Baby Soros Drops $103 Million on Democrats — Because Apparently One Soros Buying Elections Wasn't Enough

Alex Soros is forty years old, the son of ninety-five-year-old left-wing billionaire George Soros, and a listed director at the Fund for Policy Reform. According to Federal Election Commission filings reviewed by the Capital Research Center, the Soros family has funneled $102.8 million into Democratic candidates and progressive PACs ahead of the 2026 midterms.

That's a 52% increase over what they spent in 2024.

Parker Thayer, an investigative researcher at the Capital Research Center, told the New York Post that Alex Soros "wants to be more political than his dad. This is the first midterm cycle where he is in control." In control he is. The machinery is a familiar one — almost all of the money flows through the Democracy Political Action Committee, a super PAC launched in 2020 that allows the family to move enormous sums without tying specific dollars to specific candidates.

The breakdown, per the filings: $52 million came from George Soros personally through his private corporation, Geosor. Another $50 million came through the Fund for Policy Reform, where Alex serves as director. A comparatively modest $793,800 showed up as direct contributions under George Soros's own name — the kind of pocket change you'd find between the cushions of a Hungarian-born billionaire's couch.

For context, the Democracy PAC moved $67 million during the entire 2024 cycle. We're not even through summer 2026 and they've already blown past that by $35 million. The recipients include the usual progressive roster — the family has donated $14,000 combined to Senators Raphael Warnock and Jon Ossoff of Georgia, $7,000 to Representative Ilhan Omar, and $7,000 to Representative Ro Khanna of California. Those are the direct, on-the-books contributions. The real money moves through the PAC, where it scatters into dozens of races without the same transparency.
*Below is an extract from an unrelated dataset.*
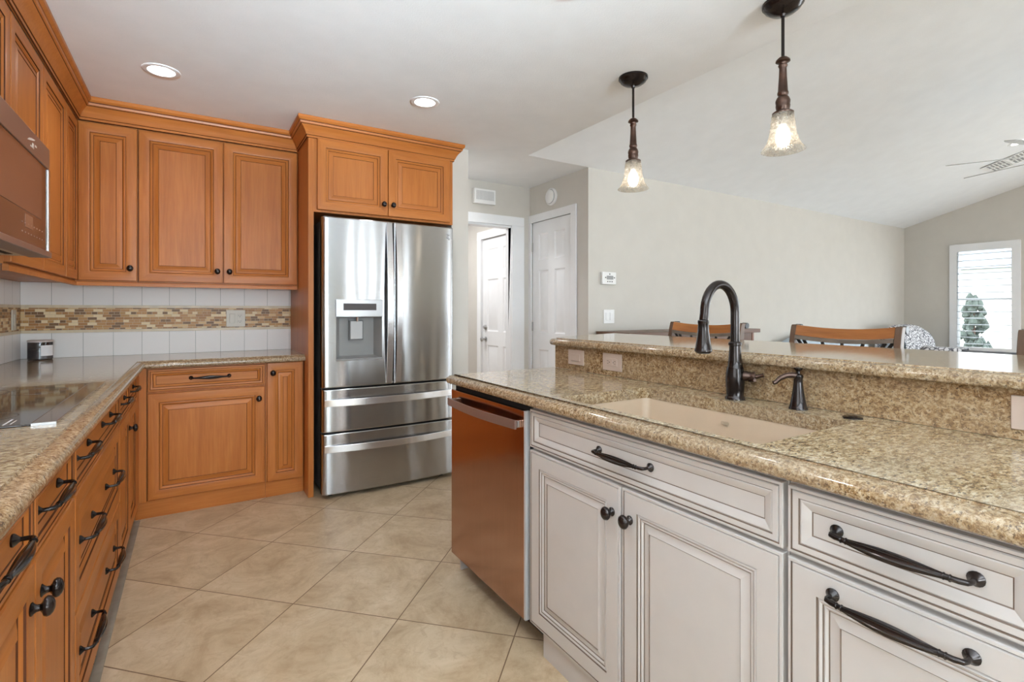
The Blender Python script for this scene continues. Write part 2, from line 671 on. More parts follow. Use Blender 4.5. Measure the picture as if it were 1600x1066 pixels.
def wall_with_holes(mb, axis, a0, a1, z0, z1, t0, t1, holes, m=0):
    """axis 'x': wall runs along x, thickness t0..t1 in y; holes = (a0,a1,z0,z1)"""
    xs = sorted({a0, a1, *[h[0] for h in holes], *[h[1] for h in holes]})
    zs = sorted({z0, z1, *[h[2] for h in holes], *[h[3] for h in holes]})
    for i in range(len(xs) - 1):
        run = None
        for j in range(len(zs) - 1):
            cx, cz = (xs[i] + xs[i + 1]) / 2, (zs[j] + zs[j + 1]) / 2
            solid = not any(h[0] < cx < h[1] and h[2] < cz < h[3] for h in holes)
            if solid:
                run = (run[0], zs[j + 1]) if run else (zs[j], zs[j + 1])
            if (not solid or j == len(zs) - 2) and run:
                if axis == 'x':
                    mb.box(xs[i], xs[i + 1], t0, t1, run[0], run[1], m)
                else:
                    mb.box(t0, t1, xs[i], xs[i + 1], run[0], run[1], m)
                run = None
    return mb


# ------------------------------------------------------------------ the room
CEIL = 2.44
XL, YB, XFAR, YA, YBK = -0.887, 4.16, 9.09, 3.366, -4.4
XG = 2.258         # edge of the flat ceiling
structure(build('floor', MB().box(-1.1, 9.4, -4.7, 6.0, -0.1, 0.0), floor_tile, bevel=0))
structure(build('wall_left', wall_with_holes(MB(), 'y', YBK, YB, 0, CEIL, XL - 0.12, XL, [(-1.25, 0.35, 0.98, 2.2)]), wall_paint))
structure(build('wall_back', MB().box(XL - 0.12, 1.65, YB, YB + 0.12, 0, CEIL), wall_paint))
structure(build('wall_fridge_stub', MB().box(1.65, 1.79, 3.49, 4.363, 0, CEIL), wall_paint))
structure(build('wall_hall_back', wall_with_holes(MB(), 'x', 1.79, 2.885, 0, CEIL, 4.263, 4.363, [(1.92, 2.68, 0, 2.04)]), wall_paint))
structure(build('wall_hall_right', wall_with_holes(MB(), 'y', 3.366, 6.0, 0, CEIL, 2.885, 2.985,
                [(3.588, 4.228, 0, 2.085), (4.46, 5.28, 0, 2.04)]), wall_paint))
structure(build('wall_living', MB().box(2.985, XFAR, YA, YA + 0.12, 0, CEIL), wall_paint))
SL = 0.29
YR = -0.5
ZR = CEIL + SL * (YA - YR)


def vz(y):
    return CEIL + SL * (YA - y) if y > YR else ZR - (ZR - CEIL) * (YR - y) / (YR - YBK)


mb = MB()
wall_with_holes(mb, 'y', YBK, YA + 0.12, 0, CEIL, XFAR, XFAR + 0.12, [(2.115, 2.785, 0.62, 2.105), (-2.95, 0.55, 0.0, 2.15)])
mb.loops([[(x, YBK, CEIL), (x, YA, CEIL), (x, YR, ZR)] for x in (XFAR, XFAR + 0.12)], True, 0, True, True)
structure(build('wall_far', mb, wall_paint))
structure(build('wall_rear', wall_with_holes(MB(), 'x', XL - 0.12, XFAR + 0.12, 0, CEIL, YBK - 0.12, YBK,
                [(-0.65, 1.1, 0.85, 2.05), (2.0, 2.26, 0.2, 2.15), (2.45, 2.71, 0.2, 2.15), (2.85, 3.11, 0.2, 2.15), (3.3, 3.56, 0.2, 2.15), (4.2, 4.46, 0.2, 2.15), (6.4, 8.8, 0.0, 2.15)]), wall_paint))
mb = MB()
mb.box(XL - 0.12, XG, YBK, YA, CEIL, CEIL + 0.1)
mb.box(XL - 0.12, 2.985, YA, 6.0, CEIL, CEIL + 0.1)
structure(build('ceiling', mb, ceil_paint))
mb = MB()
mb.loops([[(XG, YA, CEIL), (XG, YR, ZR), (XG, YBK, CEIL), (XG, YBK, CEIL + 0.1), (XG, YR, ZR + 0.1), (XG, YA, CEIL + 0.1)],
          [(XFAR + 0.12, YA, CEIL), (XFAR + 0.12, YR, ZR), (XFAR + 0.12, YBK, CEIL), (XFAR + 0.12, YBK, CEIL + 0.1), (XFAR + 0.12, YR, ZR + 0.1), (XFAR + 0.12, YA, CEIL + 0.1)]],
         True, 0, True, True)
structure(build('ceiling_vault', mb, ceil_paint))
mb = MB()
mb.loops([[(x, YBK, CEIL + 0.1), (x, YA, CEIL + 0.1), (x, YR, ZR + 0.1)] for x in (XG - 0.06, XG)], True, 0, True, True)
structure(build('wall_gable', mb, ceil_paint))
# room behind the hall opening
mb = MB()
mb.box(1.2, 2.985, 5.9, 6.0, 0, CEIL)
mb.box(1.2, 1.3, 4.363, 5.9, 0, CEIL)
structure(build('wall_utility', mb, trim_white))
# baseboards
structure(build('baseboard_living', MB().box(2.985, XFAR, YA - 0.014, YA, 0, 0.13), trim_white, bevel=0.003))
structure(build('baseboard_far', MB().box(XFAR - 0.014, XFAR, 0.63, YA - 0.014, 0, 0.13), trim_white, bevel=0.003))
structure(build('baseboard_hall', MB().box(2.871, 2.885, 3.366, 3.52, 0, 0.13), trim_white, bevel=0.003))
# low wall that carries the raised bar top
structure(build('wall_bar', MB().box(1.594, 1.72, -0.35, 2.093, 0, 1.03), wall_paint))
# grey strip along the left base cabinets
structure(build('trim_1', MB().box(-0.286, -0.256, 0.45, 3.60, 0.0005, 0.003), strip_grey))

# casing of the hall opening
mb = MB()
for x0, x1 in ((1.80, 1.92), (2.664, 2.805)):
    mb.box(x0, x1, 4.245, 4.263, 0, 2.04)
mb.box(1.80, 2.805, 4.245, 4.263, 2.04, 2.13)
mb.box(1.915, 1.92, 4.263, 4.363, 0, 2.04)
mb.box(2.66, 2.68, 4.263, 4.363, 0, 2.04)
mb.box(1.92, 2.66, 4.263, 4.363, 2.02, 2.04)
structure(build('trim_2', mb, trim_white, bevel=0.004))


def six_panel(w, h, t=0.04):
    """six-panel slab; front faces -y, width along x"""
    mb = MB()
    st, mid = 0.105, 0.10
    pw = (w - 2 * st - mid) / 2
    zs = [0, 0.22, 0.86, 1.0, 1.62, 1.72, h - 0.13, h]
    zs = [0.0, 0.21 * h / 2.03, 0.80 * h / 2.03, 0.96 * h / 2.03, 1.56 * h / 2.03, 1.66 * h / 2.03, h - 0.12, h]
    xs = [0, st, st + pw, st + pw + mid, st + 2 * pw + mid, w]
    prof = [(0, 0), (0.004, 0.004), (0.014, 0.010), (0.020, 0.010), (0.038, 0.003)]
    for i in range(5):
        for j in range(7):
            x0, x1, z0, z1 = xs[i], xs[i + 1], zs[j], zs[j + 1]
            if i in (1, 3) and j in (1, 3, 5):
                lps = []
                for d, y in prof:
                    lps.append([(x0 + d, y, z0 + d), (x1 - d, y, z0 + d), (x1 - d, y, z1 - d), (x0 + d, y, z1 - d)])
                mb.loops(lps, True, 0, False, True)
            else:
                mb.face([(x0, 0, z0), (x1, 0, z0), (x1, 0, z1), (x0, 0, z1)])
    for a, b in (((0, 0), (w, 0)), ((w, 0), (w, h)), ((w, h), (0, h)), ((0, h), (0, 0))):
        mb.face([(a[0], 0, a[1]), (b[0], 0, b[1]), (b[0], t, b[1]), (a[0], t, a[1])])
    mb.face([(0, t, 0), (w, t, 0), (w, t, h), (0, t, h)])
    return mb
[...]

Seamus Bruner, Director of Research at the Government Accountability Institute, added a broader dimension. "We have identified dozens of radical organizations" that have "received more than $100 million" from what he described as the network of donors behind the 2020 protest movements. The Open Society foundations — the Soros flagship — separately directed $80 million to organizations that critics have linked to pro-Hamas activism on college campuses, according to reporting from ZeroHedge.

The defense from the Soros orbit has always been the same: this is legal political participation, no different from any other donor exercising First Amendment rights. And technically, that's true. Super PACs are legal. Bundling donations through a corporate entity is legal. Routing $50 million through a nonprofit where your son sits on the board is legal.

But legality has never been the question. The question is what $102.8 million buys when it's concentrated in one family's hands and distributed through a single super PAC designed to obscure where the money lands. In 2024, it bought $67 million worth of influence. In 2026, it's buying 52% more. The Democracy PAC doesn't even pretend to be grassroots — it's a pipeline from one family's accounts to the Democratic Party's most progressive wing.

George Soros is ninety-five. Alex Soros is forty. The infrastructure isn't winding down. It's being handed off to the next generation with a bigger budget and fewer pretenses about staying behind the scenes.